Let $x \in X$. Then $\{x\}$ is a connected subset of $X$. This proves the reflexive axiom. The symmetric axiom is obvious. Suppose that there exists a connected subset $U$ such that $x,y \in U$ and another connected subset $V$ such that $y,z \in V$. For sake of contradiction, suppose that every set containing $x,z$ is disconnected. How can I proceed from here?
For the second part, I know that if we have a collection of connected sets $\{E_\alpha\}_{\alpha \in I}$, and $\bigcap_{\alpha \in I} E_\alpha$ is non-empty, then $\bigcup_{\alpha \in I}E_\alpha$ is connected. $\{y \in X : y\sim x\}$ is the union of all connected subsets of $X$ containing $x$, so it is connected. I also know that if $E$ is connected, then $\overline{E}$ is also connected. I guess that I need to use this information to prove closedness, but I don't know how to do this.
I appreciate if you give some help.
Best Answer
The lemma you quoted about connected sets with non-empty intersection also applies to prove transitivity: $x \sim y$ means we have connected set $C_1$ with $x,y \in C_1$, and $y \sim z$ means we have a connected set $C_2$ with $y,z \in C_2$. So $y \in C_1 \cap C_2$ and $C_1 \cup C_2$ is connected with $x,z$ in it, so $x \sim z$ by definition.
The class of $C_x=\{y: x \sim y\}$ is also connected by the same argument: we have $C_y$ with $x,y \in C(y)$ for a connected set $C(y)$ every $y \in C_x$ by definition. All $C(y), y \in C_x$ contain $x$ (so their intersection is non-empty) and
$$C_x = \bigcup \{C(y): y \in C_x\}$$ is thus connected by the same lemma.

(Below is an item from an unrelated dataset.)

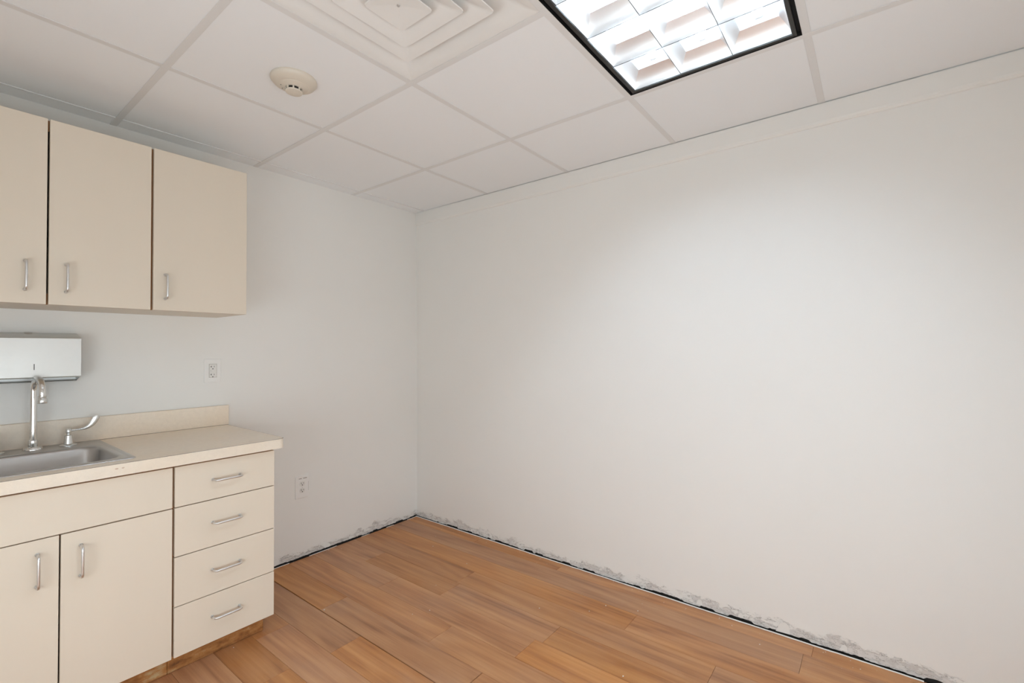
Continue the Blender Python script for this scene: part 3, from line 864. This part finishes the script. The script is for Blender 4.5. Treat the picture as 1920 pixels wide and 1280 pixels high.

(that this equality holds is not so hard: $z \in C_x$ implies $z \in C(z)$ which is a subset of the union; if $z \in C(y)$ for some $y \in C_x$, this $C(y)$ witnesses that $x \sim z$ so that $z \in C_x$ again).
If $z \in \overline{C_x}$, then that latter set is connected as the closure of the connected $C_x$ and $x \in C_x \subseteq \overline{C_x}$ and so it witnesses $z \sim x$ and so $z \in C_x$ and we see that $\overline{C_x} \subseteq C_x$ and $C_x$ is closed.